This one quick trick will allow you to become a star forecaster

Jonathan Falk points us to this wonderful post by Dario Perkins. It’s all worth a read, but, following Falk, I want to emphasize this beautiful piece of advice, which is #5 on their list of 10 items:

How to get attention: If you want to get famous for making big non-consensus calls, without the danger of looking like a muppet, you should adopt ‘the 40% rule’. Basically you can forecast whatever you want with a probability of 40%. Greece to quit the euro? Maybe! Trump to fire Powell and hire his daughter as the new Fed chair? Never say never! 40% means the odds will be greater than anyone else is saying, which is why your clients need to listen to your warning, but also that they shouldn’t be too surprised if, you know, the extreme event doesn’t actually happen.

I like it.

P.S. Justin Lahert gets priority here, as he wrote about “the 40% rule” back in 2010:

The 40% rule is a time-tried tactic employed by pundits making forecasts. If you say there is a 40% chance of something improbable happening and it does, you look great. And if it doesn’t, you never said the odds favored it.

11 thoughts on “This one quick trick will allow you to become a star forecaster

    • Even worse, your statement of it is way clearer.

      But, man, you make Machiavelli look like a nice guy.

      Also, Falk wrote “Trump to fire Powell and hire his daughter as the new Fed chair?”

      Uh, this one’s unlikely. She doesn’t have the track record of having been wrong about everything she’s ever said that the right-wing (it’s not a bubble, inflation’s around the corner, etc.) economist types Trump surrounds himself with have. Mere incompetence isn’t enough in TrumpWorld.

  1. hahaha, a nice little pundit arbitrage :) In all seriousness though, this makes me think about how most people seem to engage in meta-probability, by re-weighting most forecasts as though they had extra unaccounted for uncertainty. The net effect of this is to move forecasts in the middle ranges closer to 50%, and only to take seriously forecasts that are much closer to either end. Peters et al. (2020) show how this mechanism of re-weighting can readily account for some of the “biases” that behavioral econ likes to harp on about for instance:
    https://arxiv.org/ftp/arxiv/papers/2005/2005.00056.pdf

    • “most people seem to engage in meta-probability”

      I’m not exactly sure what that is but IMO forecasters engage mostly in

      a)social acceptance probability forecasts: the forecast is measured to the likely social acceptability level shaded to the sign of the forecaster’s personal bent.
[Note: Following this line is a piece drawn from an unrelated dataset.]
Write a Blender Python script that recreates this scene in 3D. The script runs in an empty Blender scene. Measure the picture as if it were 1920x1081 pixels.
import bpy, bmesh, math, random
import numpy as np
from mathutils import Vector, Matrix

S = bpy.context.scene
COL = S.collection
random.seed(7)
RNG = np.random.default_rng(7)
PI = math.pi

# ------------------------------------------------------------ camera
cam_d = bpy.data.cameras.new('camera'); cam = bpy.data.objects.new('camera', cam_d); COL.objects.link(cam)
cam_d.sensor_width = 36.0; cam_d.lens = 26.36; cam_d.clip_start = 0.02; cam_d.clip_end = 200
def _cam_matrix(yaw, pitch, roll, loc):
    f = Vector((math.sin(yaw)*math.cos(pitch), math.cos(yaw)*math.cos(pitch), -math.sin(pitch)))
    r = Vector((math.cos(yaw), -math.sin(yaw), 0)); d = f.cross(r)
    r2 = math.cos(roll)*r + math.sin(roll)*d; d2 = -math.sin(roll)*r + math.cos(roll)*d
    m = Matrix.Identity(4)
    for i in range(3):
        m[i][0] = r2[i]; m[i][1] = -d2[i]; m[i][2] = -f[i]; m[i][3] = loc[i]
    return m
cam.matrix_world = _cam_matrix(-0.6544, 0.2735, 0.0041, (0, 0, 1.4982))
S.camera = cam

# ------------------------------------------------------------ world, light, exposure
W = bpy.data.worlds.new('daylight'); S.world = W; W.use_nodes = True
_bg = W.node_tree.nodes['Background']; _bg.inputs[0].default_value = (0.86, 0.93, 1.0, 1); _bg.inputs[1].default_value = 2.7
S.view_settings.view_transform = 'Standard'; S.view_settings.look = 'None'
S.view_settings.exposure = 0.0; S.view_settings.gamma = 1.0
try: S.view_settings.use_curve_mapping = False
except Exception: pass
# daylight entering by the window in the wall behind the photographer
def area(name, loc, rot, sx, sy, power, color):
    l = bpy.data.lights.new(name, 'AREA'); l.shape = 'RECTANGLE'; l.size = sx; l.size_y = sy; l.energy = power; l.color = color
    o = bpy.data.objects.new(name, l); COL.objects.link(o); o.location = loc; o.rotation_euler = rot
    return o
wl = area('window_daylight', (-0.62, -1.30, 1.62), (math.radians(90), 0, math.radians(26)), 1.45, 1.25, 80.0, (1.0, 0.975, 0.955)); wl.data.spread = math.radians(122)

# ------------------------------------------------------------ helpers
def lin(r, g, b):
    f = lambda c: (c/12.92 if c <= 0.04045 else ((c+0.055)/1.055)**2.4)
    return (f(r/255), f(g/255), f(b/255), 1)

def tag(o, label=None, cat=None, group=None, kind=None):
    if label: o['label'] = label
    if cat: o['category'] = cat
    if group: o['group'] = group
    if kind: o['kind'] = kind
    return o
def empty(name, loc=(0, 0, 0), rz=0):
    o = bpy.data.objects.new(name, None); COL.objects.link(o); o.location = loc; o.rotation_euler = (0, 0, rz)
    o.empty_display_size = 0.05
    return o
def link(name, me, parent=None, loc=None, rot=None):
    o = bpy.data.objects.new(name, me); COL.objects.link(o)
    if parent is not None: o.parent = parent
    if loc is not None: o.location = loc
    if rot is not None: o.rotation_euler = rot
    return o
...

      b)totally nut forecasts: the forecaster is outside the mainstream, isn’t constrained by mainstream sensibilities and thus is free to forecast any crackpot number or event, like Trump’s 6% growth forecast, or the “goldbugs,” constantly forecasting that “fiat money” will soon collapse, trigger the inevitable return to the gold standard and of course the rise of gold to $xBillion/oz.

      These forecasts are typically amplified by the media by the same method as (a) – i.e., the press prints what is believable. (b) are all ignored until Weird Shit happens. In the light of disillusion and confusion caused among the press by Weird Shit happening, anything suddenly seems possible, so the press amplify (b) forecasts until Weird Shit stops happening, at which time social acceptance forecasting returns to media prominence.

      (a)(forecaster) and (a)(media) act as a self-limiting mechanism in that each provides feedback to the other so that nothing unusual is given a reasonable chance of happening and nothing too unusual is even mentioned, unless it’s far enough away that no one will be held responsible for saying it or printing it.

      • jim, you are not wrong. I was thinking more about less polarized/controversial use of probability forecasts, e.g. how people interpret weather forecasting or something like that. Or, even, how scientists evaluate their own and other’s forecasts. For example, recently Andrew was talking about betting on Biden, referred to his model (at the Economist) and then downweighted Biden’s odds slightly to account for extra uncertainty that the model didn’t capture before discussing a hypothetical betting strategy…

        • Yeah, OK. I get you.

          Also the meaning of “pundit” is a bit different in different contexts: there are the full on “public pundits” (formerly known as “intellectuals”) who are visible to everyone; then there are the “sub-pundits”, visible within their profession and to the public pundits – sort of the pundit’s pundits.

          I guess when you think about it all of society can be described as a hierarchy of punditry: it’s pundits all the way down.

  2. A version of take 100 balls, say 30 are red, some are green, which color do you want, the 30 or the ‘some’? And what is your bet which color I’ll pull from the bag?

  3. I’m reminded of the crop circle in the movie Waiting for Guffman (1996). The UFO expert in the movie claims, “Once you go into that [crop] circle, the weather never changes. It is always 67 degrees with a 40% chance of rain.”